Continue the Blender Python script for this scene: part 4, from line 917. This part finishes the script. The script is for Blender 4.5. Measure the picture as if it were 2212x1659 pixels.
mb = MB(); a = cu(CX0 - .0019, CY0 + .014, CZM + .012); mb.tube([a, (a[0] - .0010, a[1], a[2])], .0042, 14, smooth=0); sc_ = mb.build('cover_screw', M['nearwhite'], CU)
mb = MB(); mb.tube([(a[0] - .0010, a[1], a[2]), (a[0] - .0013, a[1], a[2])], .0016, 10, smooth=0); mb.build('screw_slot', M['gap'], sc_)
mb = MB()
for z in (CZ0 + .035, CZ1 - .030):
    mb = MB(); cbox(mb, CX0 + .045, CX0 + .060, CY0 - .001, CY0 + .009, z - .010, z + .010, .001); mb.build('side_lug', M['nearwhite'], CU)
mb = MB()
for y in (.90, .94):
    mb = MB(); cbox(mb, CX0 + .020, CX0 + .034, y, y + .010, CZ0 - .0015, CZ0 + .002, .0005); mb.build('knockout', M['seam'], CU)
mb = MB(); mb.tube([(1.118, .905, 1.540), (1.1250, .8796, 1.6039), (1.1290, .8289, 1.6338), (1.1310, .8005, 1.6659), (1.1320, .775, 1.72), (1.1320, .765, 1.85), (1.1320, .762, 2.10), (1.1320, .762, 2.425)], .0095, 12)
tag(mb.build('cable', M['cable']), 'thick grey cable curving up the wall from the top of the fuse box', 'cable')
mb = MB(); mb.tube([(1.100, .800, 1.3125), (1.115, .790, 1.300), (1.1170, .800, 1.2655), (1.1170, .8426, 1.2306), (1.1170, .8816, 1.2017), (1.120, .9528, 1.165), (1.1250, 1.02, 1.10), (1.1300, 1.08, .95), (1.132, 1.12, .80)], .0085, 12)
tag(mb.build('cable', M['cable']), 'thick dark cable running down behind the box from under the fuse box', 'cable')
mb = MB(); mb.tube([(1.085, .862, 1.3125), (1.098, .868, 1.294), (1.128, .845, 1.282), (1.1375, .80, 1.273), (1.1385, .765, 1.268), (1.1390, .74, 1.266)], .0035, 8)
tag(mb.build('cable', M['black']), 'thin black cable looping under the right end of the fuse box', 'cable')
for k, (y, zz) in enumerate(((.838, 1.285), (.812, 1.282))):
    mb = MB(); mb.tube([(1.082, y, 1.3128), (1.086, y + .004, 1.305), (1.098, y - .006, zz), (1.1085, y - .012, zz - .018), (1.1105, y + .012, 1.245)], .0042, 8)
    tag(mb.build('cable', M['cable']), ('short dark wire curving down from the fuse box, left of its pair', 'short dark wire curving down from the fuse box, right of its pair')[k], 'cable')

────

* Task to carry out *
Repeat the data exactly. Leave nothing out.

* Response to the exercise *
Continue the Blender Python script for this scene: part 4, from line 917. This part finishes the script. The script is for Blender 4.5. Measure the picture as if it were 2212x1659 pixels.
mb = MB(); a = cu(CX0 - .0019, CY0 + .014, CZM + .012); mb.tube([a, (a[0] - .0010, a[1], a[2])], .0042, 14, smooth=0); sc_ = mb.build('cover_screw', M['nearwhite'], CU)
mb = MB(); mb.tube([(a[0] - .0010, a[1], a[2]), (a[0] - .0013, a[1], a[2])], .0016, 10, smooth=0); mb.build('screw_slot', M['gap'], sc_)
mb = MB()
for z in (CZ0 + .035, CZ1 - .030):
    mb = MB(); cbox(mb, CX0 + .045, CX0 + .060, CY0 - .001, CY0 + .009, z - .010, z + .010, .001); mb.build('side_lug', M['nearwhite'], CU)
mb = MB()
for y in (.90, .94):
    mb = MB(); cbox(mb, CX0 + .020, CX0 + .034, y, y + .010, CZ0 - .0015, CZ0 + .002, .0005); mb.build('knockout', M['seam'], CU)
mb = MB(); mb.tube([(1.118, .905, 1.540), (1.1250, .8796, 1.6039), (1.1290, .8289, 1.6338), (1.1310, .8005, 1.6659), (1.1320, .775, 1.72), (1.1320, .765, 1.85), (1.1320, .762, 2.10), (1.1320, .762, 2.425)], .0095, 12)
tag(mb.build('cable', M['cable']), 'thick grey cable curving up the wall from the top of the fuse box', 'cable')
mb = MB(); mb.tube([(1.100, .800, 1.3125), (1.115, .790, 1.300), (1.1170, .800, 1.2655), (1.1170, .8426, 1.2306), (1.1170, .8816, 1.2017), (1.120, .9528, 1.165), (1.1250, 1.02, 1.10), (1.1300, 1.08, .95), (1.132, 1.12, .80)], .0085, 12)
tag(mb.build('cable', M['cable']), 'thick dark cable running down behind the box from under the fuse box', 'cable')
mb = MB(); mb.tube([(1.085, .862, 1.3125), (1.098, .868, 1.294), (1.128, .845, 1.282), (1.1375, .80, 1.273), (1.1385, .765, 1.268), (1.1390, .74, 1.266)], .0035, 8)
tag(mb.build('cable', M['black']), 'thin black cable looping under the right end of the fuse box', 'cable')
for k, (y, zz) in enumerate(((.838, 1.285), (.812, 1.282))):
    mb = MB(); mb.tube([(1.082, y, 1.3128), (1.086, y + .004, 1.305), (1.098, y - .006, zz), (1.1085, y - .012, zz - .018), (1.1105, y + .012, 1.245)], .0042, 8)
    tag(mb.build('cable', M['cable']), ('short dark wire curving down from the fuse box, left of its pair', 'short dark wire curving down from the fuse box, right of its pair')[k], 'cable')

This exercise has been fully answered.